• **DIRECTION**
Quote all lines below exactly. Images stay out.

-- -- --

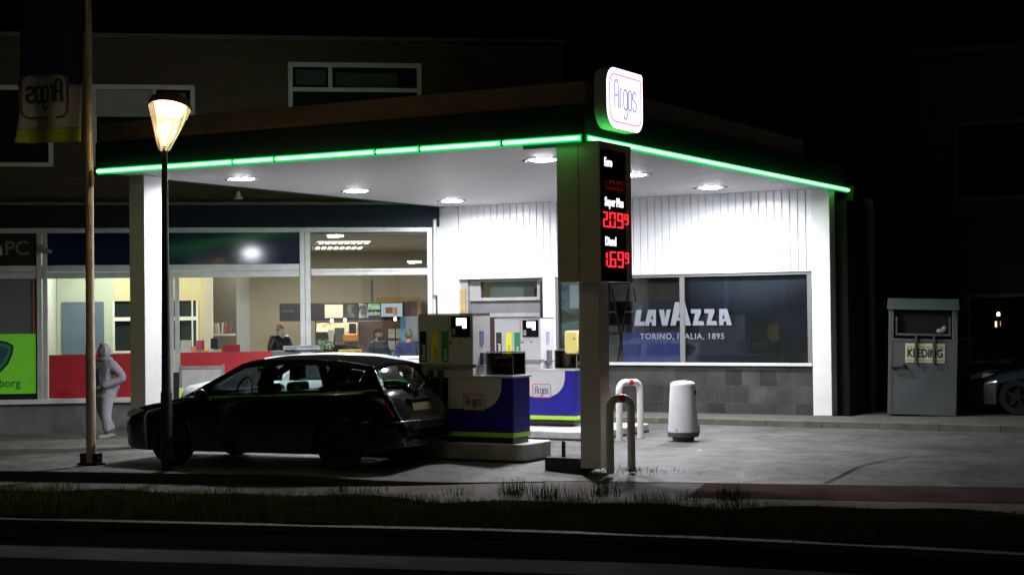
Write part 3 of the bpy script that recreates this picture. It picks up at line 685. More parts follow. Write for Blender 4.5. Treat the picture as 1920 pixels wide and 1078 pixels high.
for cx_ in (XA[1]+.155, XA[6]+.125): tri.prism([(cx_-.025, zb0+.12), (cx_+.025, zb0+.12), (cx_+.005, zb0+.22)], Y+.018, Y+.0195, 'y')
tri.prism([(XA[3]+.165, zb0+.15), (XA[3]+.275, zb0+.15), (XA[3]+.22, ztA-.1)], Y+.018, Y+.0195, 'y')
build('letter_counter', tri, mat('navy_counter', (.005, .007, .016), .6), sh, world=True)
q = text_mb('TORINO, ITALIA, 1895', .155, .002, .002, 1.02, 'CENTER', 1.12)
build('small_wordmark', front(q, (lz(1205)+lz(1351))/2, Y+.022, 1.49), LET, sh, world=True)
# faint picture on the right pane: a rocky shape
build('poster_picture', MB().prism([(-1.75, 1.06), (-1.6, 1.5), (-1.35, 1.9), (-1.15, 1.75), (-.95, 1.7), (-.8, 1.35), (-.6, 1.5), (-.48, 1.45), (-.48, 1.06)], Y+.094, Y+.0985, 'y'), mat('rocky_print', (.012, .0115, .011), .7, var=.5, vscale=5), sh, world=True)
# door recess
dr = build('door_frame', MB().box(-7.83, -7.66, Y+.05, Y+.25, -.0, 2.70).box(-5.99, -5.905, Y+.05, Y+.25, .0, 2.70).box(-7.655, -5.995, Y+.1, Y+.25, 2.66, 2.70)
           .box(-7.655, -5.995, Y+.12, Y+.24, 2.27, 2.335).box(-7.655, -7.40, Y+.12, Y+.24, 2.336, 2.658).box(-6.10, -5.995, Y+.12, Y+.24, 2.336, 2.658), GREYM, sh, world=True)
build('transom_pane', MB().box(-7.40, -6.10, Y+.16, Y+.165, 2.336, 2.658), GLASS, sh, world=True)
build('transom_backing', MB().box(-7.40, -6.10, Y+.5, Y+.51, 2.2, 2.8), mat('pale_green_wall', (.42, .48, .47), .8), sh, world=True)
build('air_unit', MB().box(-6.55, -6.3, Y+.38, Y+.49, 2.2, 2.53), mat('unit_grey', (.16, .17, .18), .6), sh, world=True)
build('door', MB().box(-7.655, -5.995, Y+.17, Y+.22, .1, 2.268), GREYD, sh, world=True)
build('door_panel', MB().box(-7.22, -6.15, Y+.155, Y+.168, .4, 1.93), mat('dark_brown_door', (.03, .015, .012), .4), sh, world=True)
build('door_panel_trim', MB().box(-7.26, -6.06, Y+.15, Y+.166, 1.94, 2.02).box(-6.14, -6.06, Y+.15, Y+.166, .4, 1.935), GREYM, sh, world=True)
build('door_gap', MB().box(-5.99, -5.93, Y+.03, Y+.048, .1, 2.64), BLACK, sh, world=True)
build('door_closer', MB().box(-7.6, -7.5, Y+.1, Y+.118, 1.6, 1.9), BLACK, sh, world=True)
build('interior_wall', MB().box(-5.6, .3, Y+1.6, Y+1.7, 0, 4.1), mat('dim_wall', (.10, .09, .085), .9), sh, world=True)
build('wood_panel', MB().box(-7.83, -7.70, Y+.02, Y+.045, 0, 2.5), mat('wood_strip', (.30, .20, .08), .6, var=.2), sh, world=True)
build('roof', MB().box(-5, .1, YB+.08, 18, 4.0, 4.3), DARK, sh, world=True)
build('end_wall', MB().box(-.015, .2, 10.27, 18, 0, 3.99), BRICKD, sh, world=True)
# ladders behind the glass
for x_, lb in ((-4.55, 'black step ladder leaning open behind the window left of the wordmark, left one'), (-4.1, 'black step ladder behind the window nearest the big wordmark')):
    t = thing('step_ladder', lb, 'ladder', (x_, Y+.24, 1.05), 0, 'step ladders behind the window')
    for s_ in (-1, 1): build('rail', MB().tube([(s_*.30, 0, 0), (s_*.05, 0, 1.42)], .02, 6), BLACK, t)
    build('rung', MB().box(-.13, .13, -.01, .01, .95, .98).box(-.2, .2, -.01, .01, .55, .58), BLACK, t)

# ================================================================== LEFT SHOPFRONT BUILDING (facade frame)
bl = thing('brick_building', 'two-storey brown brick building with long shopfront glazing', 'building', F1, FROT)
SL = -20
def wallwith(mb, x0, x1, z0, z1, holes, y0, y1):
    xs_ = sorted({x0, x1, *[h[0] for h in holes], *[h[1] for h in holes]}); zs_ = sorted({z0, z1, *[h[2] for h in holes], *[h[3] for h in holes]})
    for a, c in zip(xs_[:-1], xs_[1:]):
        for e, f in zip(zs_[:-1], zs_[1:]):
            mx_, mz_ = (a+c)/2, (e+f)/2
            if not any(h[0] < mx_ < h[1] and h[2] < mz_ < h[3] for h in holes): mb.box(a, c, y0, y1, e, f)
holes = [(-10.9, -7.69, 5.02, 6.63), (-6.94, -4.92, 5.02, 6.66), (-3.06, -.35, 5.4, 7.15)]
mb = MB(); wallwith(mb, SL, 2.6, 4.25, 7.6, holes, 0, .25)
build('upper_wall', mb, BRICK, bl)
build('roof_edge', MB().box(SL, 2.65, -.06, .3, 7.602, 7.68), mat('roof_trim', (.10, .09, .08), .6), bl)
build('shop_fascia', MB().box(SL, -.02, -.12, .2, 3.802, 4.245), NAVYF, bl)
build('fascia_trim', MB().box(SL, -.02, -.14, .2, 4.248, 4.30), mat('trim_brown', (.12, .10, .07), .7), bl)
build('side_wall', MB().box(2.35, 2.6, .26, 9, 4.25, 7.6), BRICK, bl)
# upper windows
def upwin(x0, x1, z0, z1, bars, rest):
    mb = MB().box(x0, x1, -.02, .08, z1-.09, z1).box(x0, x1, -.02, .08, z0, z0+.08).box(x0, x0+.09, -.02, .08, z0+.081, z1-.091).box(x1-.09, x1, -.02, .08, z0+.081, z1-.091)
    for a in bars: mb.box(*a)
    w_ = build('upper_window', mb, FRAMEW, bl)
    build('pane', MB().box(x0+.09, x1-.09, .03, .035, z0+.081, z1-.091), DGLASS, w_)
    for nm, bx, mm in rest: build(nm, MB().box(*bx), mm, w_)
CURT = mat('pale_curtain', (.30, .31, .30), .9, var=.1)
upwin(-10.9, -7.69, 5.02, 6.63, [], [])
upwin(-6.94, -4.92, 5.02, 6.66, [(-5.75, -5.68, -.015, .075, 5.1, 6.57)], [('curtain', (-6.84, -5.76, .018, .028, 6.02, 6.56), CURT), ('fanlight', (-5.6, -5.1, .018, .028, 6.0, 6.5), mat('fanlight_grey', (.16, .16, .15), .5))])
upwin(-3.06, -.35, 5.4, 7.15, [(-2.97, -.44, -.015, .075, 6.56, 6.64), (-2.25, -2.17, -.018, .078, 6.641, 7.059)],
      [('curtain', (-2.9, -2.3, .02, .028, 6.7, 7.0), mat('dim_curtain', (.06, .07, .07), .9)), ('curtain', (-2.1, -.85, .02, .028, 6.66, 6.95), mat('dim_curtain_green', (.05, .065, .06), .9))])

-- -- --

• **CORRECT OUTPUT**
Write part 3 of the bpy script that recreates this picture. It picks up at line 685. More parts follow. Write for Blender 4.5. Treat the picture as 1920 pixels wide and 1078 pixels high.
for cx_ in (XA[1]+.155, XA[6]+.125): tri.prism([(cx_-.025, zb0+.12), (cx_+.025, zb0+.12), (cx_+.005, zb0+.22)], Y+.018, Y+.0195, 'y')
tri.prism([(XA[3]+.165, zb0+.15), (XA[3]+.275, zb0+.15), (XA[3]+.22, ztA-.1)], Y+.018, Y+.0195, 'y')
build('letter_counter', tri, mat('navy_counter', (.005, .007, .016), .6), sh, world=True)
q = text_mb('TORINO, ITALIA, 1895', .155, .002, .002, 1.02, 'CENTER', 1.12)
build('small_wordmark', front(q, (lz(1205)+lz(1351))/2, Y+.022, 1.49), LET, sh, world=True)
# faint picture on the right pane: a rocky shape
build('poster_picture', MB().prism([(-1.75, 1.06), (-1.6, 1.5), (-1.35, 1.9), (-1.15, 1.75), (-.95, 1.7), (-.8, 1.35), (-.6, 1.5), (-.48, 1.45), (-.48, 1.06)], Y+.094, Y+.0985, 'y'), mat('rocky_print', (.012, .0115, .011), .7, var=.5, vscale=5), sh, world=True)
# door recess
dr = build('door_frame', MB().box(-7.83, -7.66, Y+.05, Y+.25, -.0, 2.70).box(-5.99, -5.905, Y+.05, Y+.25, .0, 2.70).box(-7.655, -5.995, Y+.1, Y+.25, 2.66, 2.70)
           .box(-7.655, -5.995, Y+.12, Y+.24, 2.27, 2.335).box(-7.655, -7.40, Y+.12, Y+.24, 2.336, 2.658).box(-6.10, -5.995, Y+.12, Y+.24, 2.336, 2.658), GREYM, sh, world=True)
build('transom_pane', MB().box(-7.40, -6.10, Y+.16, Y+.165, 2.336, 2.658), GLASS, sh, world=True)
build('transom_backing', MB().box(-7.40, -6.10, Y+.5, Y+.51, 2.2, 2.8), mat('pale_green_wall', (.42, .48, .47), .8), sh, world=True)
build('air_unit', MB().box(-6.55, -6.3, Y+.38, Y+.49, 2.2, 2.53), mat('unit_grey', (.16, .17, .18), .6), sh, world=True)
build('door', MB().box(-7.655, -5.995, Y+.17, Y+.22, .1, 2.268), GREYD, sh, world=True)
build('door_panel', MB().box(-7.22, -6.15, Y+.155, Y+.168, .4, 1.93), mat('dark_brown_door', (.03, .015, .012), .4), sh, world=True)
build('door_panel_trim', MB().box(-7.26, -6.06, Y+.15, Y+.166, 1.94, 2.02).box(-6.14, -6.06, Y+.15, Y+.166, .4, 1.935), GREYM, sh, world=True)
build('door_gap', MB().box(-5.99, -5.93, Y+.03, Y+.048, .1, 2.64), BLACK, sh, world=True)
build('door_closer', MB().box(-7.6, -7.5, Y+.1, Y+.118, 1.6, 1.9), BLACK, sh, world=True)
build('interior_wall', MB().box(-5.6, .3, Y+1.6, Y+1.7, 0, 4.1), mat('dim_wall', (.10, .09, .085), .9), sh, world=True)
build('wood_panel', MB().box(-7.83, -7.70, Y+.02, Y+.045, 0, 2.5), mat('wood_strip', (.30, .20, .08), .6, var=.2), sh, world=True)
build('roof', MB().box(-5, .1, YB+.08, 18, 4.0, 4.3), DARK, sh, world=True)
build('end_wall', MB().box(-.015, .2, 10.27, 18, 0, 3.99), BRICKD, sh, world=True)
# ladders behind the glass
for x_, lb in ((-4.55, 'black step ladder leaning open behind the window left of the wordmark, left one'), (-4.1, 'black step ladder behind the window nearest the big wordmark')):
    t = thing('step_ladder', lb, 'ladder', (x_, Y+.24, 1.05), 0, 'step ladders behind the window')
    for s_ in (-1, 1): build('rail', MB().tube([(s_*.30, 0, 0), (s_*.05, 0, 1.42)], .02, 6), BLACK, t)
    build('rung', MB().box(-.13, .13, -.01, .01, .95, .98).box(-.2, .2, -.01, .01, .55, .58), BLACK, t)

# ================================================================== LEFT SHOPFRONT BUILDING (facade frame)
bl = thing('brick_building', 'two-storey brown brick building with long shopfront glazing', 'building', F1, FROT)
SL = -20
def wallwith(mb, x0, x1, z0, z1, holes, y0, y1):
    xs_ = sorted({x0, x1, *[h[0] for h in holes], *[h[1] for h in holes]}); zs_ = sorted({z0, z1, *[h[2] for h in holes], *[h[3] for h in holes]})
    for a, c in zip(xs_[:-1], xs_[1:]):
        for e, f in zip(zs_[:-1], zs_[1:]):
            mx_, mz_ = (a+c)/2, (e+f)/2
            if not any(h[0] < mx_ < h[1] and h[2] < mz_ < h[3] for h in holes): mb.box(a, c, y0, y1, e, f)
holes = [(-10.9, -7.69, 5.02, 6.63), (-6.94, -4.92, 5.02, 6.66), (-3.06, -.35, 5.4, 7.15)]
mb = MB(); wallwith(mb, SL, 2.6, 4.25, 7.6, holes, 0, .25)
build('upper_wall', mb, BRICK, bl)
build('roof_edge', MB().box(SL, 2.65, -.06, .3, 7.602, 7.68), mat('roof_trim', (.10, .09, .08), .6), bl)
build('shop_fascia', MB().box(SL, -.02, -.12, .2, 3.802, 4.245), NAVYF, bl)
build('fascia_trim', MB().box(SL, -.02, -.14, .2, 4.248, 4.30), mat('trim_brown', (.12, .10, .07), .7), bl)
build('side_wall', MB().box(2.35, 2.6, .26, 9, 4.25, 7.6), BRICK, bl)
# upper windows
def upwin(x0, x1, z0, z1, bars, rest):
    mb = MB().box(x0, x1, -.02, .08, z1-.09, z1).box(x0, x1, -.02, .08, z0, z0+.08).box(x0, x0+.09, -.02, .08, z0+.081, z1-.091).box(x1-.09, x1, -.02, .08, z0+.081, z1-.091)
    for a in bars: mb.box(*a)
    w_ = build('upper_window', mb, FRAMEW, bl)
    build('pane', MB().box(x0+.09, x1-.09, .03, .035, z0+.081, z1-.091), DGLASS, w_)
    for nm, bx, mm in rest: build(nm, MB().box(*bx), mm, w_)
CURT = mat('pale_curtain', (.30, .31, .30), .9, var=.1)
upwin(-10.9, -7.69, 5.02, 6.63, [], [])
upwin(-6.94, -4.92, 5.02, 6.66, [(-5.75, -5.68, -.015, .075, 5.1, 6.57)], [('curtain', (-6.84, -5.76, .018, .028, 6.02, 6.56), CURT), ('fanlight', (-5.6, -5.1, .018, .028, 6.0, 6.5), mat('fanlight_grey', (.16, .16, .15), .5))])
upwin(-3.06, -.35, 5.4, 7.15, [(-2.97, -.44, -.015, .075, 6.56, 6.64), (-2.25, -2.17, -.018, .078, 6.641, 7.059)],
      [('curtain', (-2.9, -2.3, .02, .028, 6.7, 7.0), mat('dim_curtain', (.06, .07, .07), .9)), ('curtain', (-2.1, -.85, .02, .028, 6.66, 6.95), mat('dim_curtain_green', (.05, .065, .06), .9))])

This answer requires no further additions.